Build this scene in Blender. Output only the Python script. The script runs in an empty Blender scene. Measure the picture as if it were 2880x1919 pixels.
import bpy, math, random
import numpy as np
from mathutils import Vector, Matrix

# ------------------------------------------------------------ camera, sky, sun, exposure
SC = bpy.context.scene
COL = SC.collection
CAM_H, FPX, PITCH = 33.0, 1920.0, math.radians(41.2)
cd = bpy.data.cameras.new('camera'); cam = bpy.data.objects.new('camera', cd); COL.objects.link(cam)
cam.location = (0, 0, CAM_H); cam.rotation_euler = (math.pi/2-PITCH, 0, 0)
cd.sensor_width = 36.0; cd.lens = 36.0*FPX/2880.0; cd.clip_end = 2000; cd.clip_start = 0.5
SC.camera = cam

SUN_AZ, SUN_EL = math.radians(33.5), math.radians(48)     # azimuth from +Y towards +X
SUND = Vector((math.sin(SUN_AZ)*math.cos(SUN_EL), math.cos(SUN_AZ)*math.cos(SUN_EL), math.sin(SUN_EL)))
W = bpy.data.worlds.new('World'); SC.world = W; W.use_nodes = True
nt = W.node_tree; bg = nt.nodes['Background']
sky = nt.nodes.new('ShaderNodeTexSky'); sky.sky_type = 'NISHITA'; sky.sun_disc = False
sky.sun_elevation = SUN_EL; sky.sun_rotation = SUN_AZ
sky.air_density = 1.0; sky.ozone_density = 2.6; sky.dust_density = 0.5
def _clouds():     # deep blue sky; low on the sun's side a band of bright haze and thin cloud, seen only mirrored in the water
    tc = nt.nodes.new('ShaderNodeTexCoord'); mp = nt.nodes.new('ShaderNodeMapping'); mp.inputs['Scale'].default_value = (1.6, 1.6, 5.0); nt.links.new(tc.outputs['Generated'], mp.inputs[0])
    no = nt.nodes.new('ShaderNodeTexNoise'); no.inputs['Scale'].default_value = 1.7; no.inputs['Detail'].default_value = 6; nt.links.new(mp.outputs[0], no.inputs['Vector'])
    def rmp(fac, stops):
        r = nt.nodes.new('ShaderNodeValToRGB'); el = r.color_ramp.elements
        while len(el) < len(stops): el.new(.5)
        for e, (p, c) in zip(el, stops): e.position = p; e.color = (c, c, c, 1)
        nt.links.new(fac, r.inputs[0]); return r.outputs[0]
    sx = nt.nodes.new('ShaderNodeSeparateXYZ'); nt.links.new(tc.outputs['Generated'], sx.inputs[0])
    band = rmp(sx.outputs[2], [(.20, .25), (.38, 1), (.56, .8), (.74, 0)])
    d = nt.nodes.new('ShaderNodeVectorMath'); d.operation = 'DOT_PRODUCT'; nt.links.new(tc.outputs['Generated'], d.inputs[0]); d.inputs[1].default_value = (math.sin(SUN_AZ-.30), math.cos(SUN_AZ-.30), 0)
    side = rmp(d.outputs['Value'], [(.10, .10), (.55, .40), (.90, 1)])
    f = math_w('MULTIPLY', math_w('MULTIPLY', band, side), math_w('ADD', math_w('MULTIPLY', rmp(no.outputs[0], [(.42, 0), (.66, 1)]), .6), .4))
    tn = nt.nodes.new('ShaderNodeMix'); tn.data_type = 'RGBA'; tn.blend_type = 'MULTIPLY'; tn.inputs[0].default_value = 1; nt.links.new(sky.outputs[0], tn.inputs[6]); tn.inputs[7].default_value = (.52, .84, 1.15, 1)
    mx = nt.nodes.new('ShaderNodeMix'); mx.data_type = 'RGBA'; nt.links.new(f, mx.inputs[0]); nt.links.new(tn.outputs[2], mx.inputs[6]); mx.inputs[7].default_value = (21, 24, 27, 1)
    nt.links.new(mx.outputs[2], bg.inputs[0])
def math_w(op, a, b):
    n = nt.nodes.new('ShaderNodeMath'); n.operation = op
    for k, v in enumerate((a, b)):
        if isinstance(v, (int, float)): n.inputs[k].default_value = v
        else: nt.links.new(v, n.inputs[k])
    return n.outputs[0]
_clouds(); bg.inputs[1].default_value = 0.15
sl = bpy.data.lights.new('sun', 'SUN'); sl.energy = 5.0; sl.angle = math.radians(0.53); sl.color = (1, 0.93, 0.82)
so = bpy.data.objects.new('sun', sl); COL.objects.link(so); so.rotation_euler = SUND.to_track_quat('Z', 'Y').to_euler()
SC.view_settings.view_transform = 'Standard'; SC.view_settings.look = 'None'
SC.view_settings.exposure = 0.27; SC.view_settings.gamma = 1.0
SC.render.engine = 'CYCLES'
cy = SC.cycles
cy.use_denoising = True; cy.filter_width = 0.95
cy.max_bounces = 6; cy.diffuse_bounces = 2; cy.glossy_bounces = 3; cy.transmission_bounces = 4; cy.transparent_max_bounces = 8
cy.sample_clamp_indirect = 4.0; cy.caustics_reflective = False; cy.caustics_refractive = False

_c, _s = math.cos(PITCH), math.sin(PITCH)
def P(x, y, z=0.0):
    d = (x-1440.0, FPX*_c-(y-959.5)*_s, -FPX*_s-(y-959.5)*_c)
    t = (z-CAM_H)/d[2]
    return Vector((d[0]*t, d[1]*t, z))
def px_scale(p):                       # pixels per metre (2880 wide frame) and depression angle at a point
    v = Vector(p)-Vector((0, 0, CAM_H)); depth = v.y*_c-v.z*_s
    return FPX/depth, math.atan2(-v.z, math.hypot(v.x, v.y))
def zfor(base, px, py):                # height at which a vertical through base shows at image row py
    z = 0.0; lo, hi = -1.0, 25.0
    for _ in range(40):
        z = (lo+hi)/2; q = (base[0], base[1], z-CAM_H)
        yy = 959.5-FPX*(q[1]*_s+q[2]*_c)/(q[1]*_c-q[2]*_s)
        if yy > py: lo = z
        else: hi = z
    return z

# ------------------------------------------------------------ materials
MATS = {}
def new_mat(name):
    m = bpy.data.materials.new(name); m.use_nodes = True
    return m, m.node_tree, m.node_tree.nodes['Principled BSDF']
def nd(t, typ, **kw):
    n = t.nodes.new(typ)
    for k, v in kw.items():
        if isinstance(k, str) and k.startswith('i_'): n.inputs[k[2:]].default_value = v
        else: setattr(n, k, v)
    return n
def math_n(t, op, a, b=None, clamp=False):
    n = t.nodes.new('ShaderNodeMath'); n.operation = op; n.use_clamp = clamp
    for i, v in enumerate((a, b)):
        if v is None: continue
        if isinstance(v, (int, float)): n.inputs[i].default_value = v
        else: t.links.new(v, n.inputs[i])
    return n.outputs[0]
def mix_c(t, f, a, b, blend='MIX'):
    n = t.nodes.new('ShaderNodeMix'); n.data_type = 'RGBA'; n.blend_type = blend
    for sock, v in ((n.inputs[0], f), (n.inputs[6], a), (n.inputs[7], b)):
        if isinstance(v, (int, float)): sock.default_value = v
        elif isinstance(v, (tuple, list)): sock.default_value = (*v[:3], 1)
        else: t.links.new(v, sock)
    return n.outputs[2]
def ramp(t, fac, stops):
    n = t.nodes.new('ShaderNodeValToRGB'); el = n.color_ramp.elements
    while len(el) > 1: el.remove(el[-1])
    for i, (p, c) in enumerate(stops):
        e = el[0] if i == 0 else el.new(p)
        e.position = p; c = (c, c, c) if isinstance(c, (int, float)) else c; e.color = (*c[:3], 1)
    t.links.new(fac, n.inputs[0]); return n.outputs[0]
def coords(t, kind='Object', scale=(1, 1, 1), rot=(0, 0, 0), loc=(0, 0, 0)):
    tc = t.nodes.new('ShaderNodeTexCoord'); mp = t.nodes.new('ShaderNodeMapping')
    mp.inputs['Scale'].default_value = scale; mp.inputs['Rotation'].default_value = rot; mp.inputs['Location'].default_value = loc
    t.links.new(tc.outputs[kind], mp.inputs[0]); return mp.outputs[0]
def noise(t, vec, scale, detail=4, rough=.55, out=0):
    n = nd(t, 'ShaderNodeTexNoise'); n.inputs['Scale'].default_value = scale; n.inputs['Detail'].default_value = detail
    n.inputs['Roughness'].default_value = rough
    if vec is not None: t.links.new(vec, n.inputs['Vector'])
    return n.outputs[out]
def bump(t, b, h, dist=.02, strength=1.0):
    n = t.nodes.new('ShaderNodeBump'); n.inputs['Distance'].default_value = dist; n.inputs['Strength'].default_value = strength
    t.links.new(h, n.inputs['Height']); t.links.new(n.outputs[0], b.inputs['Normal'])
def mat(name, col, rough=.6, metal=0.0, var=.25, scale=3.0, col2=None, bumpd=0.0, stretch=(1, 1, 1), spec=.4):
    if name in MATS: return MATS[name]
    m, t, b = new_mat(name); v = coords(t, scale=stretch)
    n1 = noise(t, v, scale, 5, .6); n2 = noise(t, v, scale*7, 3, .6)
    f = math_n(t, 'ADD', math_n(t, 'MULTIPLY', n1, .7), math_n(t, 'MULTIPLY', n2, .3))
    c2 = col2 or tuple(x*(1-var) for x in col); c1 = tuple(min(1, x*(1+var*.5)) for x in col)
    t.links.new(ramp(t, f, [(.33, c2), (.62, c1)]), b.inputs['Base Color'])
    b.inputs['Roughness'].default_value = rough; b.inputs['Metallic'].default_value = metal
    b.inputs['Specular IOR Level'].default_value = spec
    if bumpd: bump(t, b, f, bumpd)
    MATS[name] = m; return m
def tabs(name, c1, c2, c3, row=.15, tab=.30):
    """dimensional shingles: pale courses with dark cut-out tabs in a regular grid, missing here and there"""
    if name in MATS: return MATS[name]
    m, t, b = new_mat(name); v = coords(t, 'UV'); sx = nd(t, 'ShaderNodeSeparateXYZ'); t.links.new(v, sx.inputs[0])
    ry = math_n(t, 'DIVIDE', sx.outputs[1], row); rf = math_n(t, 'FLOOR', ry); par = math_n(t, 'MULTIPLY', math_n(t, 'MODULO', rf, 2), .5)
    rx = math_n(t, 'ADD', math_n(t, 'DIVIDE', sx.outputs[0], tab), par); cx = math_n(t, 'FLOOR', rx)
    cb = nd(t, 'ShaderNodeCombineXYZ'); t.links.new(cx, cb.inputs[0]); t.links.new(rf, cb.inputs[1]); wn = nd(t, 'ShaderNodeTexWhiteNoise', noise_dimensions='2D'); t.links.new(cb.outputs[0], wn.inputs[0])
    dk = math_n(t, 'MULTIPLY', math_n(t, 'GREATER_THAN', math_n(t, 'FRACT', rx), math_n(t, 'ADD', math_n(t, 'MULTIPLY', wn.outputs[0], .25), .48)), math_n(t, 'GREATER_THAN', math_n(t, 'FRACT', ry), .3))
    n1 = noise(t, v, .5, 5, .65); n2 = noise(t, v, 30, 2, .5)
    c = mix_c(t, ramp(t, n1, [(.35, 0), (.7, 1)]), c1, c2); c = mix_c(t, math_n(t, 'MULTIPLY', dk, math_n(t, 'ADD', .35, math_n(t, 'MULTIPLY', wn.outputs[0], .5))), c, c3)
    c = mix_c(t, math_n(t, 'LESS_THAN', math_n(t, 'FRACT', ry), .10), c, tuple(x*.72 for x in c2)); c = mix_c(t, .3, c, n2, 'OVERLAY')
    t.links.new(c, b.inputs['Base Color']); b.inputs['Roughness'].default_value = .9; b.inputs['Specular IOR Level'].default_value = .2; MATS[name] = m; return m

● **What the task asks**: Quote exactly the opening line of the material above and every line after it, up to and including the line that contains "SC.camera = cam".

● **Output for this task**:
Build this scene in Blender. Output only the Python script. The script runs in an empty Blender scene. Measure the picture as if it were 2880x1919 pixels.
import bpy, math, random
import numpy as np
from mathutils import Vector, Matrix

# ------------------------------------------------------------ camera, sky, sun, exposure
SC = bpy.context.scene
COL = SC.collection
CAM_H, FPX, PITCH = 33.0, 1920.0, math.radians(41.2)
cd = bpy.data.cameras.new('camera'); cam = bpy.data.objects.new('camera', cd); COL.objects.link(cam)
cam.location = (0, 0, CAM_H); cam.rotation_euler = (math.pi/2-PITCH, 0, 0)
cd.sensor_width = 36.0; cd.lens = 36.0*FPX/2880.0; cd.clip_end = 2000; cd.clip_start = 0.5
SC.camera = cam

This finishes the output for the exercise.